Dataset rows:

======

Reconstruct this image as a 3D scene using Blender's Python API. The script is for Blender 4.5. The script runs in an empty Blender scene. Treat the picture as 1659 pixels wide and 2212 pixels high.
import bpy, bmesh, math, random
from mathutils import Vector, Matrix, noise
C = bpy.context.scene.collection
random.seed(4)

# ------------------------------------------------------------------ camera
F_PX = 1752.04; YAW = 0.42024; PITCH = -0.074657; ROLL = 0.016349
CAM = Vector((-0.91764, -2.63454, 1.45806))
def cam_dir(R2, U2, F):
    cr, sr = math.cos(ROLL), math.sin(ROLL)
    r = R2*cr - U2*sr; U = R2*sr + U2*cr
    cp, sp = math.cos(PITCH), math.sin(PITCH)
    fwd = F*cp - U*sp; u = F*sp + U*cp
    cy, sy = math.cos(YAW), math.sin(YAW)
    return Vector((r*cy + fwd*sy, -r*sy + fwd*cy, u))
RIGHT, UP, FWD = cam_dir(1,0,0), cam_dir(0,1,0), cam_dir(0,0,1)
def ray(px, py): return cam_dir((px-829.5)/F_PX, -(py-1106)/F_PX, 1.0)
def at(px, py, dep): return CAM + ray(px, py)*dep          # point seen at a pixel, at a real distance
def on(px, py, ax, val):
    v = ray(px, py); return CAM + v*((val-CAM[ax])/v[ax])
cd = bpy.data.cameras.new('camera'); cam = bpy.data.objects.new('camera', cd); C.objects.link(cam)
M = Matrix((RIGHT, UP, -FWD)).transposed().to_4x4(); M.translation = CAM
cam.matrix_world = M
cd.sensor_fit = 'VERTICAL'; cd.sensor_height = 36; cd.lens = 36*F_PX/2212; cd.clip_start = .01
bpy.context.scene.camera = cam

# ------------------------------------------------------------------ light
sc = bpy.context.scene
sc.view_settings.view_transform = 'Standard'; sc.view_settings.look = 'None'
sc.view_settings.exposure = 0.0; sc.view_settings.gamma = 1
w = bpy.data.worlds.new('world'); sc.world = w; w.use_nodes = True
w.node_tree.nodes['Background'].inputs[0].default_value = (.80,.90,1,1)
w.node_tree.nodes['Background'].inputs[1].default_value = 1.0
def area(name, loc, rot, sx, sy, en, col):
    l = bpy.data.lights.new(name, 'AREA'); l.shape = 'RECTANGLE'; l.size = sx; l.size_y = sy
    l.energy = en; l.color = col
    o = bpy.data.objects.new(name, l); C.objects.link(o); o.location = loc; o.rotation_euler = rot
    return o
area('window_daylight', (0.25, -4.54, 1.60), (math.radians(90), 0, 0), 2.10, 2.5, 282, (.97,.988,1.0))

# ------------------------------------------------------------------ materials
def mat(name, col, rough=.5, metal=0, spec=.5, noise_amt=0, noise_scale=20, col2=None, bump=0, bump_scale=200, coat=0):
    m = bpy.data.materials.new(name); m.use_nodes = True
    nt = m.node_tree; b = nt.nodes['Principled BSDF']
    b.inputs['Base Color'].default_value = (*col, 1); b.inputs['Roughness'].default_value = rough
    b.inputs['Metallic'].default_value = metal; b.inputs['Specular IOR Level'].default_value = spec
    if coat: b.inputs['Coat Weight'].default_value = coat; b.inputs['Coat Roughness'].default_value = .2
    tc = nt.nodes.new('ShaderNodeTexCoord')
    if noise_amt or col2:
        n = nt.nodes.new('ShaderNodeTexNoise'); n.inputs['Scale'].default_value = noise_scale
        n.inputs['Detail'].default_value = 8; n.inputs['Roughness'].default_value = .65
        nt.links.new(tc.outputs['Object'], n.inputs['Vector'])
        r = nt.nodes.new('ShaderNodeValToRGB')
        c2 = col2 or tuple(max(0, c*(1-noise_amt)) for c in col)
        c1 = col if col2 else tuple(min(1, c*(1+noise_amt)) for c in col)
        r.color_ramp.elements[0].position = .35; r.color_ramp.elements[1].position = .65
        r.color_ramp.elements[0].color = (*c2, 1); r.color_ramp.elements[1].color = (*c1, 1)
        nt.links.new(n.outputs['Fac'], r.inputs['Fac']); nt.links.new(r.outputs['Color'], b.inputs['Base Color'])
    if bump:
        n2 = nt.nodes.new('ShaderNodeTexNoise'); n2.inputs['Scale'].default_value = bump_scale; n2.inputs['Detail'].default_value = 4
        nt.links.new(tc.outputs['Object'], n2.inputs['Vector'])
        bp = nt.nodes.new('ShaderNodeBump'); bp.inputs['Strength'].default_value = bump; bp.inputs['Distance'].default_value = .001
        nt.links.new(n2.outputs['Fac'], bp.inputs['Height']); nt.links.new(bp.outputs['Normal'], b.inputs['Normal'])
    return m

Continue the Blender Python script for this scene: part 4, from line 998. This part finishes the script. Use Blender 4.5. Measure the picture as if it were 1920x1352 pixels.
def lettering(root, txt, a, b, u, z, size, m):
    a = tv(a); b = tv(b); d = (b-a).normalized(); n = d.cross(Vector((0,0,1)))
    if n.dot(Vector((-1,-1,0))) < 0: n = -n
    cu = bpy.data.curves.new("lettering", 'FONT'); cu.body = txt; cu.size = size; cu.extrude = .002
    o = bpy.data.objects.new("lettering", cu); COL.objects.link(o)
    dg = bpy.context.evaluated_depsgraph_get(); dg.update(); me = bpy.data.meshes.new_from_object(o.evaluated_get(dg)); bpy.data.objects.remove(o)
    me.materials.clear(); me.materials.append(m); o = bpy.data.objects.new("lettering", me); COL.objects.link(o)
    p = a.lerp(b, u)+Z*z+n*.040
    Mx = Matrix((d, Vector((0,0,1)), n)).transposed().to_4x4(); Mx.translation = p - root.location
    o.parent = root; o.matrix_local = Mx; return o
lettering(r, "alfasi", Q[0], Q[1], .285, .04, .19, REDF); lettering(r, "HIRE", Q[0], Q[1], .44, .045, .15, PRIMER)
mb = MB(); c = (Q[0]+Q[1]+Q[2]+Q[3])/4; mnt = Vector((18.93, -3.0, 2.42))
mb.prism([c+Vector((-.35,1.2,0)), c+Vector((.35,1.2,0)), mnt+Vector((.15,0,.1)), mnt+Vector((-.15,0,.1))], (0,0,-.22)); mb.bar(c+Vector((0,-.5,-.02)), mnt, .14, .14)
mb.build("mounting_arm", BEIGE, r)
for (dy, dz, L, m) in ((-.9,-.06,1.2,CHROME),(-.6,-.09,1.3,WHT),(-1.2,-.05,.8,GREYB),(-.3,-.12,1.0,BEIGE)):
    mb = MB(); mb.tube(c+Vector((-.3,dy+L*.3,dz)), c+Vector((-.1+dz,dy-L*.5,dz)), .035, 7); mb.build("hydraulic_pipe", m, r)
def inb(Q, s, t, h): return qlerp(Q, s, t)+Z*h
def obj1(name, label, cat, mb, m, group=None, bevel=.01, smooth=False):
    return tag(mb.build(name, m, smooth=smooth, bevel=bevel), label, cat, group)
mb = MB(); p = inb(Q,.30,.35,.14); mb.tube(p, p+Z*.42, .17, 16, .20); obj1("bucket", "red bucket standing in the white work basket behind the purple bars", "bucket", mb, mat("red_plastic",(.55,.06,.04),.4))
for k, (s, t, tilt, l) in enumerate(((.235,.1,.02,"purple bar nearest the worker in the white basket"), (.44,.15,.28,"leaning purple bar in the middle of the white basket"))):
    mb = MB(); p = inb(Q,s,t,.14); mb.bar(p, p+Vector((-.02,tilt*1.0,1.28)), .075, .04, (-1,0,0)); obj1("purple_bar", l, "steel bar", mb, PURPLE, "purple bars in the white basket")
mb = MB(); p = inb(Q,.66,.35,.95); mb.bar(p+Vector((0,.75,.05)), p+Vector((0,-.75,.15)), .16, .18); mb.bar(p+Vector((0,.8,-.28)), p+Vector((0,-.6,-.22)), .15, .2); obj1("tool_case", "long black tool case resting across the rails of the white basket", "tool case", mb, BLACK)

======

| What you should do |
Write out again, exactly, the lines from the start of the entries up to and including the one with "bpy.context.scene.camera = cam". Nothing else belongs in the reply.

| Result of the task |
Reconstruct this image as a 3D scene using Blender's Python API. The script is for Blender 4.5. The script runs in an empty Blender scene. Treat the picture as 1659 pixels wide and 2212 pixels high.
import bpy, bmesh, math, random
from mathutils import Vector, Matrix, noise
C = bpy.context.scene.collection
random.seed(4)

# ------------------------------------------------------------------ camera
F_PX = 1752.04; YAW = 0.42024; PITCH = -0.074657; ROLL = 0.016349
CAM = Vector((-0.91764, -2.63454, 1.45806))
def cam_dir(R2, U2, F):
    cr, sr = math.cos(ROLL), math.sin(ROLL)
    r = R2*cr - U2*sr; U = R2*sr + U2*cr
    cp, sp = math.cos(PITCH), math.sin(PITCH)
    fwd = F*cp - U*sp; u = F*sp + U*cp
    cy, sy = math.cos(YAW), math.sin(YAW)
    return Vector((r*cy + fwd*sy, -r*sy + fwd*cy, u))
RIGHT, UP, FWD = cam_dir(1,0,0), cam_dir(0,1,0), cam_dir(0,0,1)
def ray(px, py): return cam_dir((px-829.5)/F_PX, -(py-1106)/F_PX, 1.0)
def at(px, py, dep): return CAM + ray(px, py)*dep          # point seen at a pixel, at a real distance
def on(px, py, ax, val):
    v = ray(px, py); return CAM + v*((val-CAM[ax])/v[ax])
cd = bpy.data.cameras.new('camera'); cam = bpy.data.objects.new('camera', cd); C.objects.link(cam)
M = Matrix((RIGHT, UP, -FWD)).transposed().to_4x4(); M.translation = CAM
cam.matrix_world = M
cd.sensor_fit = 'VERTICAL'; cd.sensor_height = 36; cd.lens = 36*F_PX/2212; cd.clip_start = .01
bpy.context.scene.camera = cam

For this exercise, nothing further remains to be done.